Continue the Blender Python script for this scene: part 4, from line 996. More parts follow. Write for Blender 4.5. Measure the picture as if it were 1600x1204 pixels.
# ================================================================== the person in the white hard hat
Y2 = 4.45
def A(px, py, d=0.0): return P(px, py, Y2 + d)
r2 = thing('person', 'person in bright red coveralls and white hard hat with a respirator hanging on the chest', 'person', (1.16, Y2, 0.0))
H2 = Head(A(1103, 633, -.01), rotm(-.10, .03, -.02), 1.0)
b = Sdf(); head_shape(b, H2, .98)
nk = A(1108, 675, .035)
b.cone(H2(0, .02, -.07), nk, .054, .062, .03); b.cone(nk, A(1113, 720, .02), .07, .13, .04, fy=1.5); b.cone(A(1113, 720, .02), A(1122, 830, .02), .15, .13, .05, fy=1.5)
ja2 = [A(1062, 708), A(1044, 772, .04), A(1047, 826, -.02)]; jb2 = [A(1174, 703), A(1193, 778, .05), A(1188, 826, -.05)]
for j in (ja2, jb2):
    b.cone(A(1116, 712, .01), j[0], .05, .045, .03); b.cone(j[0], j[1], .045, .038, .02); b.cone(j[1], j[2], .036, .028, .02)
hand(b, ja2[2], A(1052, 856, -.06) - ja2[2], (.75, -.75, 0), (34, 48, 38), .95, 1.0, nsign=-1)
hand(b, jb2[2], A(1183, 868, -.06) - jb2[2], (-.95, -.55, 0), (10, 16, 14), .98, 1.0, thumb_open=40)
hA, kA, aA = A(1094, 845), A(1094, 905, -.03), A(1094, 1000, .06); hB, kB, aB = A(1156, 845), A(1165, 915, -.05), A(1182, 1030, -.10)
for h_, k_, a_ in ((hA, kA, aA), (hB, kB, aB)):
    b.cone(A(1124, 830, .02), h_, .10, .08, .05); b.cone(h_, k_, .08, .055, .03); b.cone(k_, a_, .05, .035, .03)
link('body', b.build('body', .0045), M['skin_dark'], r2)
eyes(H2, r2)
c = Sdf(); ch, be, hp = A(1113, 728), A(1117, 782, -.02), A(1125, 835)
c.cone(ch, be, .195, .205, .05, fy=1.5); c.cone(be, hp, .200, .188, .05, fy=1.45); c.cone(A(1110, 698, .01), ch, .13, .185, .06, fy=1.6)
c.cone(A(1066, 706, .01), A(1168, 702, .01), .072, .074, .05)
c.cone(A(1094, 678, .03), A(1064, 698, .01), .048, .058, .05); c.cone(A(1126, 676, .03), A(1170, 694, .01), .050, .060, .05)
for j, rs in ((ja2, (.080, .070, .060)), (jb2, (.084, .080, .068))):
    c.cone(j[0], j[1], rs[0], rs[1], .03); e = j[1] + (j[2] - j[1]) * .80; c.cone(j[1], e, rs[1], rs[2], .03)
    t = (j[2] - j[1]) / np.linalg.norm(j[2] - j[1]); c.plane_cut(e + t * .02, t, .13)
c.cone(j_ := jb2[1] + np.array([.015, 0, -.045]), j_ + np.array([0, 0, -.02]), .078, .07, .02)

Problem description
Transcribe the whole listing with nothing added or left out.

Solved problem
Continue the Blender Python script for this scene: part 4, from line 996. More parts follow. Write for Blender 4.5. Measure the picture as if it were 1600x1204 pixels.
# ================================================================== the person in the white hard hat
Y2 = 4.45
def A(px, py, d=0.0): return P(px, py, Y2 + d)
r2 = thing('person', 'person in bright red coveralls and white hard hat with a respirator hanging on the chest', 'person', (1.16, Y2, 0.0))
H2 = Head(A(1103, 633, -.01), rotm(-.10, .03, -.02), 1.0)
b = Sdf(); head_shape(b, H2, .98)
nk = A(1108, 675, .035)
b.cone(H2(0, .02, -.07), nk, .054, .062, .03); b.cone(nk, A(1113, 720, .02), .07, .13, .04, fy=1.5); b.cone(A(1113, 720, .02), A(1122, 830, .02), .15, .13, .05, fy=1.5)
ja2 = [A(1062, 708), A(1044, 772, .04), A(1047, 826, -.02)]; jb2 = [A(1174, 703), A(1193, 778, .05), A(1188, 826, -.05)]
for j in (ja2, jb2):
    b.cone(A(1116, 712, .01), j[0], .05, .045, .03); b.cone(j[0], j[1], .045, .038, .02); b.cone(j[1], j[2], .036, .028, .02)
hand(b, ja2[2], A(1052, 856, -.06) - ja2[2], (.75, -.75, 0), (34, 48, 38), .95, 1.0, nsign=-1)
hand(b, jb2[2], A(1183, 868, -.06) - jb2[2], (-.95, -.55, 0), (10, 16, 14), .98, 1.0, thumb_open=40)
hA, kA, aA = A(1094, 845), A(1094, 905, -.03), A(1094, 1000, .06); hB, kB, aB = A(1156, 845), A(1165, 915, -.05), A(1182, 1030, -.10)
for h_, k_, a_ in ((hA, kA, aA), (hB, kB, aB)):
    b.cone(A(1124, 830, .02), h_, .10, .08, .05); b.cone(h_, k_, .08, .055, .03); b.cone(k_, a_, .05, .035, .03)
link('body', b.build('body', .0045), M['skin_dark'], r2)
eyes(H2, r2)
c = Sdf(); ch, be, hp = A(1113, 728), A(1117, 782, -.02), A(1125, 835)
c.cone(ch, be, .195, .205, .05, fy=1.5); c.cone(be, hp, .200, .188, .05, fy=1.45); c.cone(A(1110, 698, .01), ch, .13, .185, .06, fy=1.6)
c.cone(A(1066, 706, .01), A(1168, 702, .01), .072, .074, .05)
c.cone(A(1094, 678, .03), A(1064, 698, .01), .048, .058, .05); c.cone(A(1126, 676, .03), A(1170, 694, .01), .050, .060, .05)
for j, rs in ((ja2, (.080, .070, .060)), (jb2, (.084, .080, .068))):
    c.cone(j[0], j[1], rs[0], rs[1], .03); e = j[1] + (j[2] - j[1]) * .80; c.cone(j[1], e, rs[1], rs[2], .03)
    t = (j[2] - j[1]) / np.linalg.norm(j[2] - j[1]); c.plane_cut(e + t * .02, t, .13)
c.cone(j_ := jb2[1] + np.array([.015, 0, -.045]), j_ + np.array([0, 0, -.02]), .078, .07, .02)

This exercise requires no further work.